Rows from a 3D scene dataset:
———
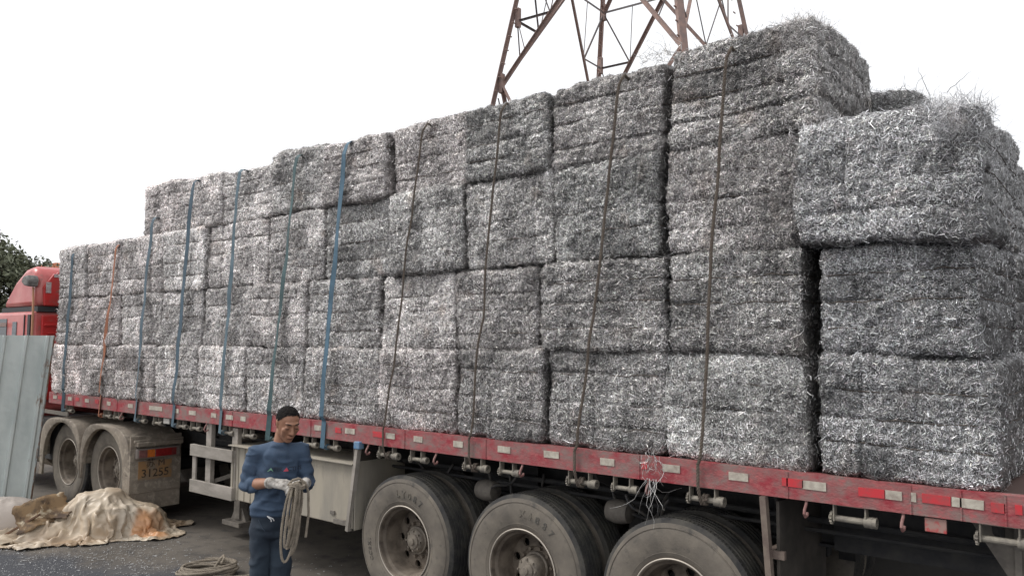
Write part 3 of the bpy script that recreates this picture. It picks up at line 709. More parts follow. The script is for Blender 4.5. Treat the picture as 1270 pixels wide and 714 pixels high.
def make_bale(seed, L=.93, Wd=1.10, Ht=.655, tuft=None, dens=1.0, rugged=1.0):
    rg = np.random.default_rng(seed)
    V, Fc, N, Id = box_surface(L, Wd, Ht, .017, .048)
    big = fbm(V*2.6+seed*9.1, seed, 3); mid_ = fbm(V*9+seed*3.3, seed+5, 3); fine = vnoise(V*38, seed+9); ff = vnoise(V*75, seed+19)
    disp = .028*big*rugged+.018*mid_+.011*fine+.008*ff
    zg = np.array([-.165, 0.0, .165])+rg.normal(0, .012, 3)
    side = np.maximum(np.abs(N[:, 0]), np.abs(N[:, 1]))**3
    gd = rg.uniform(.35, 1.2, 3); grv = np.zeros(len(V))
    for z, g in zip(zg, gd):
        zz = z+.012*vnoise(np.stack([V[:, 0]*3, V[:, 1]*3, V[:, 0]*0+z*9], 1), seed+3)
        brk = np.clip(.75+.6*vnoise(V*[4, 4, 1]+z*7, seed+31), 0, 1.2)
        gz = np.exp(-((V[:, 2]-zz)/.0085)**2); disp -= side*.026*g*brk*gz; grv = np.maximum(grv, gz*side*brk*g)
    for ax in (0, 1):
        other = 1-ax
        for u in np.array([-.22, .06, .27])*(1 if ax == 0 else 1.15)+rg.normal(0, .02, 3):
            w = np.abs(N[:, 1-ax])**3
            disp -= w*rg.uniform(.010, .026)*np.exp(-((V[:, ax]-u-.015*vnoise(V*[1, 1, 4]+u*5, seed+8))/.009)**2)
    # bulging cushions between the wires and squeezed edges
    disp += .0*side*np.cos(2*math.pi*V[:, 2]/.165)*-1
    V = V+N*disp[:, None]
    V[:, 0] += .018*vnoise(V*[0, 1.5, 1.5], seed+40); V[:, 2] += .012*vnoise(V*[1.7, 1.5, 0], seed+41)
    # ---- strands
    tri = V[Fc]; cen = tri.mean(1); nrm = np.cross(tri[:, 2]-tri[:, 0], tri[:, 3]-tri[:, 1]); area = np.linalg.norm(nrm, axis=1)/2
    nrm = nrm/(2*area[:, None]+1e-12)
    sm = (N[Fc].mean(1)); sm /= np.linalg.norm(sm, axis=1)[:, None]
    nrm = np.where((nrm*sm).sum(1)[:, None] < 0, -nrm, nrm); nrm = nrm*.5+sm*.5; nrm /= np.linalg.norm(nrm, axis=1)[:, None]
    dd = np.array([{(1, -1): 1.0, (1, 1): 1.0, (0, 1): .20, (0, -1): .2, (2, 1): .75, (2, -1): .3}[i] for i in Id])  # fewer bright shreds on the x ends, putting shade into those faces
    n = int(7500*dens*4.6*.62)
    pr_ = area*dd*np.clip(1-.85*grv[Fc].mean(1), .1, 1)*(.55+.6*np.clip(.5+fbm(cen*4+3, seed+60, 2), 0, 1)); fi = rg.choice(len(Fc), n, p=pr_/pr_.sum())
    uv = rg.uniform(-.5, .5, (n, 2)); t4 = tri[fi]
    P = cen[fi]+(t4[:, 1]-t4[:, 0])*uv[:, :1]+(t4[:, 3]-t4[:, 0])*uv[:, 1:]
    Nn = nrm[fi]
    dr = rg.normal(size=(n, 3)); dr[:, 2] *= .8
    # neighbouring shreds lie in loosely combed bundles
    flow = np.stack([vnoise(P*5+7, seed+50), vnoise(P*5+17, seed+51), vnoise(P*5+27, seed+52)], 1)
    dr = dr*.9+flow*1.1
    T = dr-Nn*(dr*Nn).sum(1)[:, None]; T /= np.linalg.norm(T, axis=1)[:, None]+1e-9
    B = np.cross(Nn, T)
    Ls = np.exp(rg.normal(math.log(.021), .5, n)); wd = rg.uniform(.0011, .0032, n)*(1+.5*(rg.uniform(size=n) < .08))
    lift = rg.uniform(-.004, .009, n); curve = rg.normal(0, 13, n); bow = rg.uniform(-1, 1, n)*.18
    stick = rg.uniform(size=n) < .035
    edge = (np.abs(N[Fc].mean(1)[fi]).max(1) < .93)
    stick |= edge & (rg.uniform(size=n) < .12)
    out = np.where(stick, rg.uniform(.1, .8, n), rg.uniform(-.06, .06, n))
    Ls = np.where(stick, Ls*1.35, Ls)
    if tuft:
        for (c_, rad, cnt, ln) in tuft:
            k = cnt; idx = rg.choice(len(Fc), 4000, p=pr_/pr_.sum())
            dist = np.linalg.norm(cen[idx]-np.array(c_), axis=1); idx = idx[dist < rad]
            if len(idx) == 0: continue
            idx = rg.choice(idx, k)
            P = np.concatenate([P, cen[idx]+rg.normal(0, .02, (k, 3))]); Nn = np.concatenate([Nn, nrm[idx]])
            d3 = rg.normal(size=(k, 3))+np.array([0, -.3, .5])+nrm[idx]*.8; d3 /= np.linalg.norm(d3, axis=1)[:, None]
            T = np.concatenate([T, d3]); bb_ = np.cross(d3, rg.normal(size=(k, 3))); bb_ /= np.linalg.norm(bb_, axis=1)[:, None]; B = np.concatenate([B, bb_])
            Ls = np.concatenate([Ls, np.exp(rg.normal(math.log(ln), .4, k))]); wd = np.concatenate([wd, rg.uniform(.001, .0028, k)])
            lift = np.concatenate([lift, rg.uniform(0, .05, k)*rg.uniform(0, 1, k)]); curve = np.concatenate([curve, rg.normal(0, 8, k)]); bow = np.concatenate([bow, rg.normal(0, .3, k)]); out = np.concatenate([out, rg.uniform(-.1, .5, k)])
        n = len(P)
    K = 4; s = np.linspace(-.5, .5, K)[None, :, None]
    Lc = Ls[:, None, None]
    Q = P[:, None, :]+Nn[:, None, :]*(lift[:, None, None]+(bow[:, None, None]*(.25-s*s)*Lc)+out[:, None, None]*(s+.5)*Lc)+T[:, None, :]*s*Lc+B[:, None, :]*(curve[:, None, None]*(s*Lc)**2)
    ang = rg.normal(0, .7, n)[:, None, None]+rg.normal(0, .5, n)[:, None, None]*s*2
    Wv = (B[:, None, :]*np.cos(ang)+Nn[:, None, :]*np.sin(ang))*wd[:, None, None]*.5*np.array([.5, 1, 1, .4])[None, :, None]
    SV = np.stack([Q-Wv, Q+Wv], 2).reshape(-1, 3)
    base = np.arange(n)[:, None]*(2*K)+len(V)
    fs = np.concatenate([np.stack([base[:, 0]+2*i, base[:, 0]+2*i+1, base[:, 0]+2*i+3, base[:, 0]+2*i+2], 1) for i in range(K-1)])
    tone = np.clip(np.exp(rg.normal(math.log(.50), .55, n)), .05, .95)
    bright = rg.uniform(size=n) < .16; tone = np.where(bright, rg.uniform(.8, 1.0, n), tone)
    # colour of the packed body: darker than most shreds, varied by noise
    bt = .15+.05*fbm(V*14, seed+70, 2)+.05*vnoise(V*60, seed+71)
    bt = np.clip(bt, .025, .4)
    pu = np.sort(rg.uniform(-.3, .3, 2)+np.array([-.08, .08])); pad = rg.uniform(.62, 1.32, (5, 4, 3))
    def padtone(p):
        iz = np.searchsorted(zg, p[:, 2]+.01*vnoise(p*20, seed+5)); ix = np.searchsorted(pu, p[:, 0]+.015*vnoise(p*14, seed+6))
        return pad[iz, ix, (p[:, 1] > 0).astype(int)]
    tone = np.clip(tone*padtone(P), .04, 1.0)
    # ---- short chips: one small face each, tilted every way
    nc = int(21000*dens*4.6*.62); fi = rg.choice(len(Fc), nc, p=pr_/pr_.sum()); uv = rg.uniform(-.5, .5, (nc, 2)); t4 = tri[fi]
    Pc = cen[fi]+(t4[:, 1]-t4[:, 0])*uv[:, :1]+(t4[:, 3]-t4[:, 0])*uv[:, 1:]; Nc = nrm[fi]
    Tc = rg.normal(size=(nc, 3)); Tc -= Nc*((Tc*Nc).sum(1)*.85)[:, None]; Tc /= np.linalg.norm(Tc, axis=1)[:, None]
    Bc = np.cross(Nc, Tc)+rg.normal(0, .5, (nc, 3)); Bc /= np.linalg.norm(Bc, axis=1)[:, None]
    Lq = np.exp(rg.normal(math.log(.0065), .45, nc))[:, None]; wq = rg.uniform(.0008, .0022, nc)[:, None]; Pc = Pc+Nc*rg.uniform(.0, .008, nc)[:, None]
    CV = np.stack([Pc-Tc*Lq-Bc*wq*.5, Pc+Tc*Lq-Bc*wq, Pc+Tc*Lq+Bc*wq*.6, Pc-Tc*Lq+Bc*wq], 1).reshape(-1, 3)
    tc_ = np.clip(np.exp(rg.normal(math.log(.46), .80, nc)), .02, 1.0)
    blotch = 1+.35*fbm(Pc*6+11, seed+80, 2); tc_ = np.clip(tc_*blotch*padtone(Pc), .02, 1)
    allV = np.concatenate([V, SV, CV]); allF = np.concatenate([Fc, fs, np.arange(4*nc).reshape(-1, 4)+len(V)+len(SV)])
    me = bpy.data.meshes.new('metal_bale')
    me.vertices.add(len(allV)); me.vertices.foreach_set('co', allV.astype(np.float32).ravel())
    me.loops.add(allF.size); me.loops.foreach_set('vertex_index', allF.astype(np.int32).ravel())
    me.polygons.add(len(allF)); me.polygons.foreach_set('loop_start', np.arange(0, allF.size, 4, dtype=np.int32)); me.polygons.foreach_set('loop_total', np.full(len(allF), 4, np.int32))
    me.update(calc_edges=True)
    hue = np.stack([1+rg.normal(0, .02, n)+.01, np.ones(n), 1+rg.normal(0, .02, n)], 1)
    cc = np.ones((len(allV), 4), np.float32); cc[:len(V), :3] = bt[:, None]*np.array([1.0, .97, .95])
    cc[len(V):len(V)+len(SV), :3] = np.repeat(tone[:, None]*hue, 2*K, 0)
    cc[len(V)+len(SV):, :3] = np.repeat(tc_[:, None]*(1+rg.normal(0, .035, (nc, 3))+np.array([.015, 0, -.015])), 4, 0)
    ca = me.color_attributes.new('Col', 'FLOAT_COLOR', 'POINT'); ca.data.foreach_set('color', cc.ravel())
    me.materials.append(M_swarf)
    # wires: four loops round the bale, running along x and round the ends, lying in the grooves
    wires = []
    for z in zg:
        t = MB(); pts = []
        hl, hw = L/2-.006, Wd/2-.004
        for (u, v) in [(x, -hw) for x in np.linspace(-hl+.05, hl-.05, 12)]+[(hl-.01, -hw+.04)]+[(hl, y) for y in np.linspace(-hw+.1, hw-.1, 8)]+[(hl-.01, hw-.04)]+[(x, hw) for x in np.linspace(hl-.05, -hl+.05, 12)]+[(-hl, y) for y in np.linspace(hw-.1, -hw+.1, 6)]+[(-hl+.01, -hw+.04)]:
            pts.append((u+rg.normal(0, .003), v+rg.normal(0, .003), z+rg.normal(0, .005)))
        pts.append(pts[0]); t.tube(pts, .0030, 4, cap=False)
        w = t.mesh('binding_wire'); w.materials.append(M_wire); wires.append(w)
    return me, wires

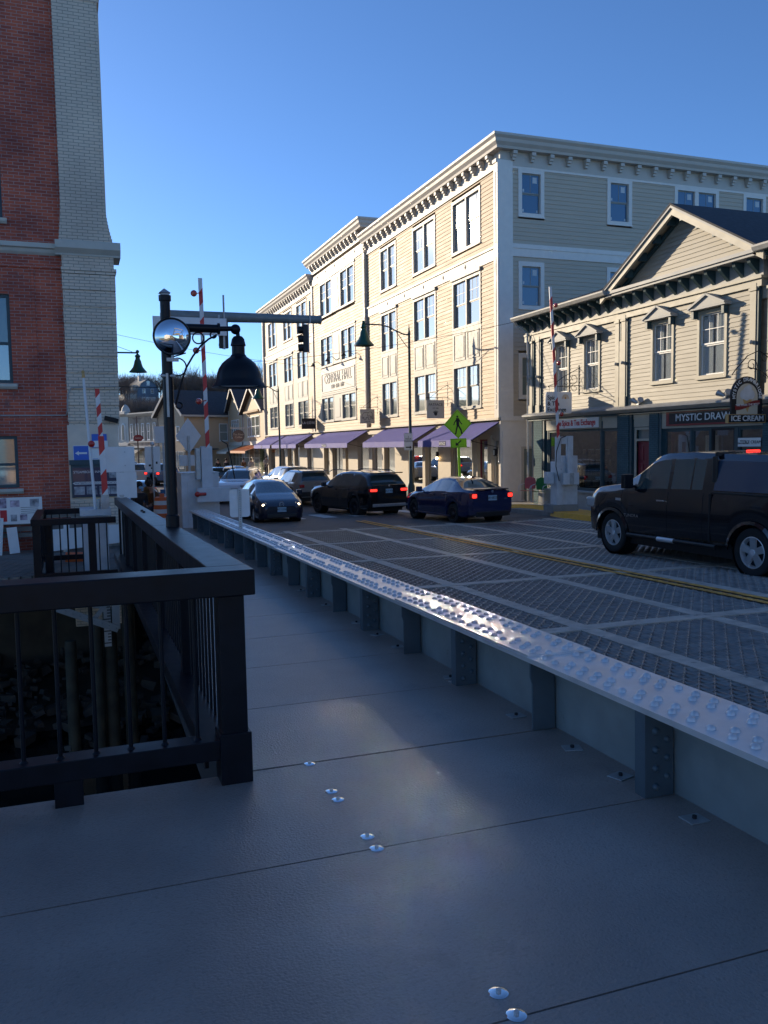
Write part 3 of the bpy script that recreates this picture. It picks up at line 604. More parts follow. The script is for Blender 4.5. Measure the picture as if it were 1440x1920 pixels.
# ================================================================ small sign backs on the near kerb
ds = thing('diamond_sign', 'back of a grey diamond warning sign with a small plate below on a post', 'sign', (4.66, 37, 0)); MB().add([(0, 0, 2.5), (.54, 0, 3.28), (0, 0, 4.06), (-.54, 0, 3.28), (0, .01, 2.5), (.54, .01, 3.28), (0, .01, 4.06), (-.54, .01, 3.28)], [(0, 1, 2, 3), (7, 6, 5, 4), (0, 4, 5, 1), (1, 5, 6, 2), (2, 6, 7, 3), (3, 7, 4, 0)]).build('diamond_plate', 'signback', ds)
MB().box(-.42, .38, .0, .01, 2.0, 2.46).build('lower_plate', 'signback', ds); MB().box(-.05, .05, -.06, -.005, 0, 3.3).build('post', 'galv', ds)
s2 = thing('square_sign', 'back of a small square grey sign just left of the lamp post', 'sign', (3.5, 36, 0)); MB().box(-.36, .36, 0, .01, 3.0, 3.68).build('sign_plate', 'signback', s2); MB().box(-.04, .04, .011, .05, 0, 3.6).build('post', 'galv', s2)
s3 = thing('stickered_sign', 'back of a rectangular road sign with stickers on a thin post near the seated people', 'sign', (2.2, 26, .2)); MB().box(-.22, .22, 0, .012, 1.85, 2.62).build('sign_plate', 'signback', s3); MB().cyl((.01, -.03, 0), (0, -.03, 2.65), .022).build('post', 'galv', s3)
MB().ball((0, -.02, 2.70), .07, 12, 6).build('finial', 'signback', s3, 50); MB().box(-.12, -.05, -.004, -.001, 2.03, 2.09).box(-.06, .0, -.004, -.001, 1.95, 2.0).box(.09, .14, -.004, -.001, 2.1, 2.17).build('stickers', 'ink', s3)

# ================================================================ BRICK BUILDING (left)
BY = 20
bk = thing('brick_building', 'tall red brick building with a cream painted corner pilaster at the left', 'building', (0, BY, 0))
# red wall with window openings
def wall_open(x0, x1, z0, z1, holes, th=.35, y=0):
    """front face at y (facing -y) with rectangular holes and reveals"""
    g = MB(); xs = sorted({x0, x1, *[h[0] for h in holes], *[h[1] for h in holes]}); zs = sorted({z0, z1, *[h[2] for h in holes], *[h[3] for h in holes]})
    for a, b in zip(xs, xs[1:]):
        for c, d in zip(zs, zs[1:]):
            if any(h[0] <= a and b <= h[1] and h[2] <= c and d <= h[3] for h in holes): continue
            g.add([(a, y, c), (b, y, c), (b, y, d), (a, y, d)], [(0, 1, 2, 3)])
    for h in holes:
        a, b, c, d = h[:4]; g.add([(a, y, c), (b, y, c), (b, y, d), (a, y, d), (a, y+th, c), (b, y+th, c), (b, y+th, d), (a, y+th, d)], [(0, 4, 5, 1), (1, 5, 6, 2), (2, 6, 7, 3), (3, 7, 4, 0)])
    return g
bh = [(-2.1, -1.17, 4.22, 6.12), (-2.25, -1.15, 1.95, 3.08), (-2.1, -1.22, 7.72, 9.35), (-5, -4, 4.22, 6.12), (-5, -4, 7.72, 9.35), (-5, -4, 1.95, 3.08), (-2.1, -1.2, 11.2, 12.9), (-5, -4, 11.2, 12.9)]
g = wall_open(-14, .02, -1, 16.5, bh, .2); g.box(-14, -13.9, .01, 12, -1, 16.5); g.box(-13.9, .3, 11.9, 12, -1, 16.5); g.box(-14, .9, .25, 12, 16.4, 16.5)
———
Above are the lines; repeat exactly the ones from the line containing "were 1440x1920 pixels." down to the line containing "2.17).build('stickers', 'ink', s3)", both inclusive.

Write part 3 of the bpy script that recreates this picture. It picks up at line 604. More parts follow. The script is for Blender 4.5. Measure the picture as if it were 1440x1920 pixels.
# ================================================================ small sign backs on the near kerb
ds = thing('diamond_sign', 'back of a grey diamond warning sign with a small plate below on a post', 'sign', (4.66, 37, 0)); MB().add([(0, 0, 2.5), (.54, 0, 3.28), (0, 0, 4.06), (-.54, 0, 3.28), (0, .01, 2.5), (.54, .01, 3.28), (0, .01, 4.06), (-.54, .01, 3.28)], [(0, 1, 2, 3), (7, 6, 5, 4), (0, 4, 5, 1), (1, 5, 6, 2), (2, 6, 7, 3), (3, 7, 4, 0)]).build('diamond_plate', 'signback', ds)
MB().box(-.42, .38, .0, .01, 2.0, 2.46).build('lower_plate', 'signback', ds); MB().box(-.05, .05, -.06, -.005, 0, 3.3).build('post', 'galv', ds)
s2 = thing('square_sign', 'back of a small square grey sign just left of the lamp post', 'sign', (3.5, 36, 0)); MB().box(-.36, .36, 0, .01, 3.0, 3.68).build('sign_plate', 'signback', s2); MB().box(-.04, .04, .011, .05, 0, 3.6).build('post', 'galv', s2)
s3 = thing('stickered_sign', 'back of a rectangular road sign with stickers on a thin post near the seated people', 'sign', (2.2, 26, .2)); MB().box(-.22, .22, 0, .012, 1.85, 2.62).build('sign_plate', 'signback', s3); MB().cyl((.01, -.03, 0), (0, -.03, 2.65), .022).build('post', 'galv', s3)
MB().ball((0, -.02, 2.70), .07, 12, 6).build('finial', 'signback', s3, 50); MB().box(-.12, -.05, -.004, -.001, 2.03, 2.09).box(-.06, .0, -.004, -.001, 1.95, 2.0).box(.09, .14, -.004, -.001, 2.1, 2.17).build('stickers', 'ink', s3)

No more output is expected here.